* _INSTRUCTIONS TO FOLLOW_
Copy every line of the material below word for word.

#### SUPPLIED MATERIAL

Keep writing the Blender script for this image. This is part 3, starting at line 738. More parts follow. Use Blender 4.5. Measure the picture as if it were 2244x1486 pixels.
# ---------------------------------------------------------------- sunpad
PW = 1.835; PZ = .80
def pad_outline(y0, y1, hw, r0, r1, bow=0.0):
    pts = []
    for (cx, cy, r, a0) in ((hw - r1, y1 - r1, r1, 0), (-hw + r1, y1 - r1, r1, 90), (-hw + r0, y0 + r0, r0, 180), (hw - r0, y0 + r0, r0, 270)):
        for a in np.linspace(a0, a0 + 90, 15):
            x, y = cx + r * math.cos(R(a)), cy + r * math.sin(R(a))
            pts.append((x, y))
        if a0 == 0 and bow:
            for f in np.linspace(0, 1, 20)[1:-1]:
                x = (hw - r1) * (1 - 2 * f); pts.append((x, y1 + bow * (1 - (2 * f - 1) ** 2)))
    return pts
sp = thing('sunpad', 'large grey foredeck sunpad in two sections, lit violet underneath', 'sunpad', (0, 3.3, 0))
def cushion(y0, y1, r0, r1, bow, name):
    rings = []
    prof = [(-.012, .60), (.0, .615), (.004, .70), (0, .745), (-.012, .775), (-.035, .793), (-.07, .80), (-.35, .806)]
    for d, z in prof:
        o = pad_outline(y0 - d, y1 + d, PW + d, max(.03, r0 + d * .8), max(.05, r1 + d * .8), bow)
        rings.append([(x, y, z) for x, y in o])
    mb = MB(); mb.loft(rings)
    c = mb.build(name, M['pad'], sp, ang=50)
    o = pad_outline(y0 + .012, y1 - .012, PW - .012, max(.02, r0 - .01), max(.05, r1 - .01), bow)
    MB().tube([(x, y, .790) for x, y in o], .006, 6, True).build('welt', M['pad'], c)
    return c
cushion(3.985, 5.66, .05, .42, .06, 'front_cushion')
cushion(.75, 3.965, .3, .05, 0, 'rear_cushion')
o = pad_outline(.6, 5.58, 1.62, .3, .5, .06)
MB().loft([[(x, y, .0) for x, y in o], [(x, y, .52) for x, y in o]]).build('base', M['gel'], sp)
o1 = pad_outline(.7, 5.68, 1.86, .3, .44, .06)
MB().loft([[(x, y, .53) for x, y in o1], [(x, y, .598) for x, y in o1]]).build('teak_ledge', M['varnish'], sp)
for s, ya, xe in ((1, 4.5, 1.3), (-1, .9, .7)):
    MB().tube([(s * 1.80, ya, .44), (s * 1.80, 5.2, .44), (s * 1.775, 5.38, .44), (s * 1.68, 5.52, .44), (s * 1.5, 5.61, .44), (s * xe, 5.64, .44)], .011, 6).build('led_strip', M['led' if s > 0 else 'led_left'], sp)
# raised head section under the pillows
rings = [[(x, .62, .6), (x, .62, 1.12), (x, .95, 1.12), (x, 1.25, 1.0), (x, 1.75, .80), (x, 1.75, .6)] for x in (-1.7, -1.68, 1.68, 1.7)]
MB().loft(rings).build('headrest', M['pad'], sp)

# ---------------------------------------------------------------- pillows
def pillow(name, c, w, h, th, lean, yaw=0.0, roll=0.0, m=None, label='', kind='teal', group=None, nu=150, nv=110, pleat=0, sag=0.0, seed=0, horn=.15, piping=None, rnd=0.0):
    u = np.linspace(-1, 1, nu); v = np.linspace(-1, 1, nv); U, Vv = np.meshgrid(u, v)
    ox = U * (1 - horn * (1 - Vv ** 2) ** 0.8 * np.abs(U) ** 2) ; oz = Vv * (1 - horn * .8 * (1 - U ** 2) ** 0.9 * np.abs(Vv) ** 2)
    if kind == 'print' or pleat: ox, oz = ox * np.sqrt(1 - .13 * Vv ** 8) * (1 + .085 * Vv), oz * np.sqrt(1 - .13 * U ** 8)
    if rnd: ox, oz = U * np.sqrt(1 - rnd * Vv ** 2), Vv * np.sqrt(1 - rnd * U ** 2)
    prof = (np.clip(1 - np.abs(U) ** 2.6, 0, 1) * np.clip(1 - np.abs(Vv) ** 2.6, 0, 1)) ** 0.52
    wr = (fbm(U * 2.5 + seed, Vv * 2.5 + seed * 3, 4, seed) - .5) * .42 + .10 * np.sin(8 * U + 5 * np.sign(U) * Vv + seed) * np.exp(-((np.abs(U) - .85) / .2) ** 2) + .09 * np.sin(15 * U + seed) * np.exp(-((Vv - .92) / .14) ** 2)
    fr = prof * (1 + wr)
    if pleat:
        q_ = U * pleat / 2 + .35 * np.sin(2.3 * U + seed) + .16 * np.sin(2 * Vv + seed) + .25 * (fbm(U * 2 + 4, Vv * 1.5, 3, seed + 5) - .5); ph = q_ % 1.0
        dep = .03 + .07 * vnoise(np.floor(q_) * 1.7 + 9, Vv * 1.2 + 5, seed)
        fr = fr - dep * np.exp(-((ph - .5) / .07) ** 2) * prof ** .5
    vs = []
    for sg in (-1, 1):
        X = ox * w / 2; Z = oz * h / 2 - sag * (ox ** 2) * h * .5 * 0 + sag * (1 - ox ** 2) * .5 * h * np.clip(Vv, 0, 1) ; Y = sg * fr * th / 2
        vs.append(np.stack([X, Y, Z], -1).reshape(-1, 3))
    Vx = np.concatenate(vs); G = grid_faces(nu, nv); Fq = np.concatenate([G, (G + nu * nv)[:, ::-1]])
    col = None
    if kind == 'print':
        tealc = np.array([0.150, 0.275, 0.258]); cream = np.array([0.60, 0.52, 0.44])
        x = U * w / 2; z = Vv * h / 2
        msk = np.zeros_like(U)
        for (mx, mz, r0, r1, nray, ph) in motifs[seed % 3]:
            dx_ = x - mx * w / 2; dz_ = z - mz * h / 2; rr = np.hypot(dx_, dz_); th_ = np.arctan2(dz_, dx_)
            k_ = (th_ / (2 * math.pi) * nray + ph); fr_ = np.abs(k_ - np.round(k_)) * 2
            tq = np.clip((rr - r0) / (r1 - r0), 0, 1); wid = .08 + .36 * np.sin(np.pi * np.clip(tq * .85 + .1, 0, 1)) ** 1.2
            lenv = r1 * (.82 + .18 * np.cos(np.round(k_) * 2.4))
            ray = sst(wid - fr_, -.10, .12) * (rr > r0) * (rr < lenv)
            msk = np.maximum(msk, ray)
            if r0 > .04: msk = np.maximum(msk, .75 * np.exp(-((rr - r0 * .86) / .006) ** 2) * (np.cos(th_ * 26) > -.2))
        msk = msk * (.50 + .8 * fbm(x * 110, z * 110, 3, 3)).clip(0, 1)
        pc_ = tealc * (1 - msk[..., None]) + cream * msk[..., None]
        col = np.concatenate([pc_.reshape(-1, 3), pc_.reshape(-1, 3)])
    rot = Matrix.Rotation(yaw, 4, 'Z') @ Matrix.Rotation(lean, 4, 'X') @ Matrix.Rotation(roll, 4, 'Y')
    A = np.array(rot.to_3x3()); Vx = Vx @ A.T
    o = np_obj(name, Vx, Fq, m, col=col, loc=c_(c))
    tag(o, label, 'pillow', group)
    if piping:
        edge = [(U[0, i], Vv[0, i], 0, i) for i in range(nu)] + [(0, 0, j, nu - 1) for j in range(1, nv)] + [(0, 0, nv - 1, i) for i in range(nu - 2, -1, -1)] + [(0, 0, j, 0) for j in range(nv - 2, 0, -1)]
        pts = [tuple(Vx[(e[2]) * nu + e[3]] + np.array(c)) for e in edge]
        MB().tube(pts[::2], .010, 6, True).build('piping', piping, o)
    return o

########

* _RESULT FOR THIS TASK_
Keep writing the Blender script for this image. This is part 3, starting at line 738. More parts follow. Use Blender 4.5. Measure the picture as if it were 2244x1486 pixels.
# ---------------------------------------------------------------- sunpad
PW = 1.835; PZ = .80
def pad_outline(y0, y1, hw, r0, r1, bow=0.0):
    pts = []
    for (cx, cy, r, a0) in ((hw - r1, y1 - r1, r1, 0), (-hw + r1, y1 - r1, r1, 90), (-hw + r0, y0 + r0, r0, 180), (hw - r0, y0 + r0, r0, 270)):
        for a in np.linspace(a0, a0 + 90, 15):
            x, y = cx + r * math.cos(R(a)), cy + r * math.sin(R(a))
            pts.append((x, y))
        if a0 == 0 and bow:
            for f in np.linspace(0, 1, 20)[1:-1]:
                x = (hw - r1) * (1 - 2 * f); pts.append((x, y1 + bow * (1 - (2 * f - 1) ** 2)))
    return pts
sp = thing('sunpad', 'large grey foredeck sunpad in two sections, lit violet underneath', 'sunpad', (0, 3.3, 0))
def cushion(y0, y1, r0, r1, bow, name):
    rings = []
    prof = [(-.012, .60), (.0, .615), (.004, .70), (0, .745), (-.012, .775), (-.035, .793), (-.07, .80), (-.35, .806)]
    for d, z in prof:
        o = pad_outline(y0 - d, y1 + d, PW + d, max(.03, r0 + d * .8), max(.05, r1 + d * .8), bow)
        rings.append([(x, y, z) for x, y in o])
    mb = MB(); mb.loft(rings)
    c = mb.build(name, M['pad'], sp, ang=50)
    o = pad_outline(y0 + .012, y1 - .012, PW - .012, max(.02, r0 - .01), max(.05, r1 - .01), bow)
    MB().tube([(x, y, .790) for x, y in o], .006, 6, True).build('welt', M['pad'], c)
    return c
cushion(3.985, 5.66, .05, .42, .06, 'front_cushion')
cushion(.75, 3.965, .3, .05, 0, 'rear_cushion')
o = pad_outline(.6, 5.58, 1.62, .3, .5, .06)
MB().loft([[(x, y, .0) for x, y in o], [(x, y, .52) for x, y in o]]).build('base', M['gel'], sp)
o1 = pad_outline(.7, 5.68, 1.86, .3, .44, .06)
MB().loft([[(x, y, .53) for x, y in o1], [(x, y, .598) for x, y in o1]]).build('teak_ledge', M['varnish'], sp)
for s, ya, xe in ((1, 4.5, 1.3), (-1, .9, .7)):
    MB().tube([(s * 1.80, ya, .44), (s * 1.80, 5.2, .44), (s * 1.775, 5.38, .44), (s * 1.68, 5.52, .44), (s * 1.5, 5.61, .44), (s * xe, 5.64, .44)], .011, 6).build('led_strip', M['led' if s > 0 else 'led_left'], sp)
# raised head section under the pillows
rings = [[(x, .62, .6), (x, .62, 1.12), (x, .95, 1.12), (x, 1.25, 1.0), (x, 1.75, .80), (x, 1.75, .6)] for x in (-1.7, -1.68, 1.68, 1.7)]
MB().loft(rings).build('headrest', M['pad'], sp)

# ---------------------------------------------------------------- pillows
def pillow(name, c, w, h, th, lean, yaw=0.0, roll=0.0, m=None, label='', kind='teal', group=None, nu=150, nv=110, pleat=0, sag=0.0, seed=0, horn=.15, piping=None, rnd=0.0):
    u = np.linspace(-1, 1, nu); v = np.linspace(-1, 1, nv); U, Vv = np.meshgrid(u, v)
    ox = U * (1 - horn * (1 - Vv ** 2) ** 0.8 * np.abs(U) ** 2) ; oz = Vv * (1 - horn * .8 * (1 - U ** 2) ** 0.9 * np.abs(Vv) ** 2)
    if kind == 'print' or pleat: ox, oz = ox * np.sqrt(1 - .13 * Vv ** 8) * (1 + .085 * Vv), oz * np.sqrt(1 - .13 * U ** 8)
    if rnd: ox, oz = U * np.sqrt(1 - rnd * Vv ** 2), Vv * np.sqrt(1 - rnd * U ** 2)
    prof = (np.clip(1 - np.abs(U) ** 2.6, 0, 1) * np.clip(1 - np.abs(Vv) ** 2.6, 0, 1)) ** 0.52
    wr = (fbm(U * 2.5 + seed, Vv * 2.5 + seed * 3, 4, seed) - .5) * .42 + .10 * np.sin(8 * U + 5 * np.sign(U) * Vv + seed) * np.exp(-((np.abs(U) - .85) / .2) ** 2) + .09 * np.sin(15 * U + seed) * np.exp(-((Vv - .92) / .14) ** 2)
    fr = prof * (1 + wr)
    if pleat:
        q_ = U * pleat / 2 + .35 * np.sin(2.3 * U + seed) + .16 * np.sin(2 * Vv + seed) + .25 * (fbm(U * 2 + 4, Vv * 1.5, 3, seed + 5) - .5); ph = q_ % 1.0
        dep = .03 + .07 * vnoise(np.floor(q_) * 1.7 + 9, Vv * 1.2 + 5, seed)
        fr = fr - dep * np.exp(-((ph - .5) / .07) ** 2) * prof ** .5
    vs = []
    for sg in (-1, 1):
        X = ox * w / 2; Z = oz * h / 2 - sag * (ox ** 2) * h * .5 * 0 + sag * (1 - ox ** 2) * .5 * h * np.clip(Vv, 0, 1) ; Y = sg * fr * th / 2
        vs.append(np.stack([X, Y, Z], -1).reshape(-1, 3))
    Vx = np.concatenate(vs); G = grid_faces(nu, nv); Fq = np.concatenate([G, (G + nu * nv)[:, ::-1]])
    col = None
    if kind == 'print':
        tealc = np.array([0.150, 0.275, 0.258]); cream = np.array([0.60, 0.52, 0.44])
        x = U * w / 2; z = Vv * h / 2
        msk = np.zeros_like(U)
        for (mx, mz, r0, r1, nray, ph) in motifs[seed % 3]:
            dx_ = x - mx * w / 2; dz_ = z - mz * h / 2; rr = np.hypot(dx_, dz_); th_ = np.arctan2(dz_, dx_)
            k_ = (th_ / (2 * math.pi) * nray + ph); fr_ = np.abs(k_ - np.round(k_)) * 2
            tq = np.clip((rr - r0) / (r1 - r0), 0, 1); wid = .08 + .36 * np.sin(np.pi * np.clip(tq * .85 + .1, 0, 1)) ** 1.2
            lenv = r1 * (.82 + .18 * np.cos(np.round(k_) * 2.4))
            ray = sst(wid - fr_, -.10, .12) * (rr > r0) * (rr < lenv)
            msk = np.maximum(msk, ray)
            if r0 > .04: msk = np.maximum(msk, .75 * np.exp(-((rr - r0 * .86) / .006) ** 2) * (np.cos(th_ * 26) > -.2))
        msk = msk * (.50 + .8 * fbm(x * 110, z * 110, 3, 3)).clip(0, 1)
        pc_ = tealc * (1 - msk[..., None]) + cream * msk[..., None]
        col = np.concatenate([pc_.reshape(-1, 3), pc_.reshape(-1, 3)])
    rot = Matrix.Rotation(yaw, 4, 'Z') @ Matrix.Rotation(lean, 4, 'X') @ Matrix.Rotation(roll, 4, 'Y')
    A = np.array(rot.to_3x3()); Vx = Vx @ A.T
    o = np_obj(name, Vx, Fq, m, col=col, loc=c_(c))
    tag(o, label, 'pillow', group)
    if piping:
        edge = [(U[0, i], Vv[0, i], 0, i) for i in range(nu)] + [(0, 0, j, nu - 1) for j in range(1, nv)] + [(0, 0, nv - 1, i) for i in range(nu - 2, -1, -1)] + [(0, 0, j, 0) for j in range(nv - 2, 0, -1)]
        pts = [tuple(Vx[(e[2]) * nu + e[3]] + np.array(c)) for e in edge]
        MB().tube(pts[::2], .010, 6, True).build('piping', piping, o)
    return o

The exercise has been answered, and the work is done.